FBI Head Wary Of High Court's Gun Ruling

Robert S. Mueller, who heads the FBI, speaks to a convention of campus law enforcement officials in Hartford, Conn. Mueller told the members of the International Association of Campus Law enforcement Administrators that the U.S. Supreme Court ruling that upheld a constitutional right to own guns for self-defense and hunting may harm efforts to deter violent crime in communities and college campuses.
AP
FBI Director Robert Mueller on Monday criticized the U.S. Supreme Court's recent ruling that Americans have a right to own guns for self-defense and hunting, saying it may harm efforts to deter violent crime.

Speaking at a convention of the International Association of Campus Law Enforcement Administrators in Hartford, Mueller said the ruling "does throw a lot of things up in the air."

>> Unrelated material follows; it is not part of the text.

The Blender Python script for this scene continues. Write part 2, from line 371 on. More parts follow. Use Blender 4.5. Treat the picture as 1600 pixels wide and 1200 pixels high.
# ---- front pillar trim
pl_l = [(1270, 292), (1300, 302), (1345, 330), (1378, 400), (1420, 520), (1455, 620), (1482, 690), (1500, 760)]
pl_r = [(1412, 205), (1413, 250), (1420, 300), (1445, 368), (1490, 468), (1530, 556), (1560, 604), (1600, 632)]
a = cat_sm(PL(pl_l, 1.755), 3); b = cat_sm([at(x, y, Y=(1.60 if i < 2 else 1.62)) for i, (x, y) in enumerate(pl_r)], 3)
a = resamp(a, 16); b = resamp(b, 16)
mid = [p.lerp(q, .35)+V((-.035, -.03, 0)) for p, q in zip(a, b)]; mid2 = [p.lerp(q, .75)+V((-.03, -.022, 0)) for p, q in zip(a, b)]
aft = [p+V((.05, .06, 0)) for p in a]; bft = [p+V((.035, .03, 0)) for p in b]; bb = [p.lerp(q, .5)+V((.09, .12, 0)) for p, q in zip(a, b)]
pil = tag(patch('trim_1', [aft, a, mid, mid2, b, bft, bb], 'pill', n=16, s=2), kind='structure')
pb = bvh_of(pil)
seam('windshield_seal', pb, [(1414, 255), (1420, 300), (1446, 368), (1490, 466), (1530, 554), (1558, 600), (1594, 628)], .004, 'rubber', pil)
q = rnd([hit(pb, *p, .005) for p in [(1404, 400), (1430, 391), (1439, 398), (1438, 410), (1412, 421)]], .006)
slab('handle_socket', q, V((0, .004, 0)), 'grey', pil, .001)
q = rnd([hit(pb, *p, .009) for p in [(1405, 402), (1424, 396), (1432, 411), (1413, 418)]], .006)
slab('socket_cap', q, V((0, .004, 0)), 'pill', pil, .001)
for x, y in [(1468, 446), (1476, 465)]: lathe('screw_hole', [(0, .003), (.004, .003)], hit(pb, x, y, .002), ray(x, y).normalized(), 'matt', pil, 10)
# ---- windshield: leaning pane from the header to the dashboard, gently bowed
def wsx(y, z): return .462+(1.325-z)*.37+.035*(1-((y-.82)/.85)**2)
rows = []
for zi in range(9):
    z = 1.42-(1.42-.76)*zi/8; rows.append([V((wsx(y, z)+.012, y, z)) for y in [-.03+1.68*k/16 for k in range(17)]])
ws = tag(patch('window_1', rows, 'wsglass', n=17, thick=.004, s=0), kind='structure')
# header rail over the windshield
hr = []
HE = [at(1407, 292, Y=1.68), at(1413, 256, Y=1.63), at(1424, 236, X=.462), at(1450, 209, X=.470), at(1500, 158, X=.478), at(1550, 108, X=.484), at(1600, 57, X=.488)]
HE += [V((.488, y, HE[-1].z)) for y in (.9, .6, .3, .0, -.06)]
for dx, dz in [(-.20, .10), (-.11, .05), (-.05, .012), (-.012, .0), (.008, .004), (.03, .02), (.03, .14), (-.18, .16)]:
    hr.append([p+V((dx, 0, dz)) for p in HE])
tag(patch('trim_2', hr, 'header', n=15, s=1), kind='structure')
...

By a 5-4 vote last week, the nation's highest court struck down the District of Columbia's 32-year-old ban on handguns, the first major pronouncement on gun rights in history. It upheld the right for communities to license guns.

Mueller said communities will have to determine their own license programs. As a former Marine who served in Vietnam, he said "I tend to believe weapons harm people and more often than not they harm the people carrying them."

With his grandchildren going to college, Mueller said he hopes "those campuses will be weapons free."

Mueller said the FBI's top priority remains counterterrorism, counter-intelligence and protecting the secrets of the United States.

He said college campuses and small communities could be "potential incubators of terrorism" even while major cities such as New York and Los Angeles remain primary targets for terrorists.

"The fact is we can't rule out any community in the United States as a potential incubator of terrorism," Mueller said.